Data shown
[START]

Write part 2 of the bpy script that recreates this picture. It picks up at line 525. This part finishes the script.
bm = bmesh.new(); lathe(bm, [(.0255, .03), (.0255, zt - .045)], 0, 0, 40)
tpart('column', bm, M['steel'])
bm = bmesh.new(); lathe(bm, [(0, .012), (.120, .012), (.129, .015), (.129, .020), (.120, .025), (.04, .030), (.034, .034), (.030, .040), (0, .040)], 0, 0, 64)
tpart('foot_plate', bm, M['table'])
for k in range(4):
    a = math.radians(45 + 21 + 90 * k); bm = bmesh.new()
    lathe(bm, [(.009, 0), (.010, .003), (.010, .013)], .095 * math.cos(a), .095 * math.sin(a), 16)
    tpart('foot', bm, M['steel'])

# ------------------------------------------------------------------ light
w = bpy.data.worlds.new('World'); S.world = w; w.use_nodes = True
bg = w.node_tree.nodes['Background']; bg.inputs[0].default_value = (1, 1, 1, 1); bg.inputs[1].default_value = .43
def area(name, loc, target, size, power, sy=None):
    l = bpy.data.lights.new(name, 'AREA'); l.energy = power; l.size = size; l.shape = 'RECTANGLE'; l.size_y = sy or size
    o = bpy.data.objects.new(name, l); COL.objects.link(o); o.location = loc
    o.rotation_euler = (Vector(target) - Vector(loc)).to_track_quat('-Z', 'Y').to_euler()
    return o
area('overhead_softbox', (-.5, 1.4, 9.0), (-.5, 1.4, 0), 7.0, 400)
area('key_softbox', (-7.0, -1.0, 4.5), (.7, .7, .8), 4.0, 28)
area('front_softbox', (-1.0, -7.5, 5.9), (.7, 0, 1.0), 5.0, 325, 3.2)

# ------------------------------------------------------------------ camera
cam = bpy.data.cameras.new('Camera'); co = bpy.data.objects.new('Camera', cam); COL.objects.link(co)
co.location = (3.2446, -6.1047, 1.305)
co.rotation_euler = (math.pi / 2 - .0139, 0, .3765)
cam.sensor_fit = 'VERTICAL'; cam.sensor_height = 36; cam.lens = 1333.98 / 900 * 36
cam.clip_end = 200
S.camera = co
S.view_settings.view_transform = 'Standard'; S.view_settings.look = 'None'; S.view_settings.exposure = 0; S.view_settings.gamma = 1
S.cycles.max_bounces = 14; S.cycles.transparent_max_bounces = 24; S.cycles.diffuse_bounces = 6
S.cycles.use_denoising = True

[END]

Stated exercise
Only the lines from the beginning of the material to the line containing "tpart('foot', bm, M['steel'])" should be echoed, verbatim and in full.

Result of this exercise
Write part 2 of the bpy script that recreates this picture. It picks up at line 525. This part finishes the script.
bm = bmesh.new(); lathe(bm, [(.0255, .03), (.0255, zt - .045)], 0, 0, 40)
tpart('column', bm, M['steel'])
bm = bmesh.new(); lathe(bm, [(0, .012), (.120, .012), (.129, .015), (.129, .020), (.120, .025), (.04, .030), (.034, .034), (.030, .040), (0, .040)], 0, 0, 64)
tpart('foot_plate', bm, M['table'])
for k in range(4):
    a = math.radians(45 + 21 + 90 * k); bm = bmesh.new()
    lathe(bm, [(.009, 0), (.010, .003), (.010, .013)], .095 * math.cos(a), .095 * math.sin(a), 16)
    tpart('foot', bm, M['steel'])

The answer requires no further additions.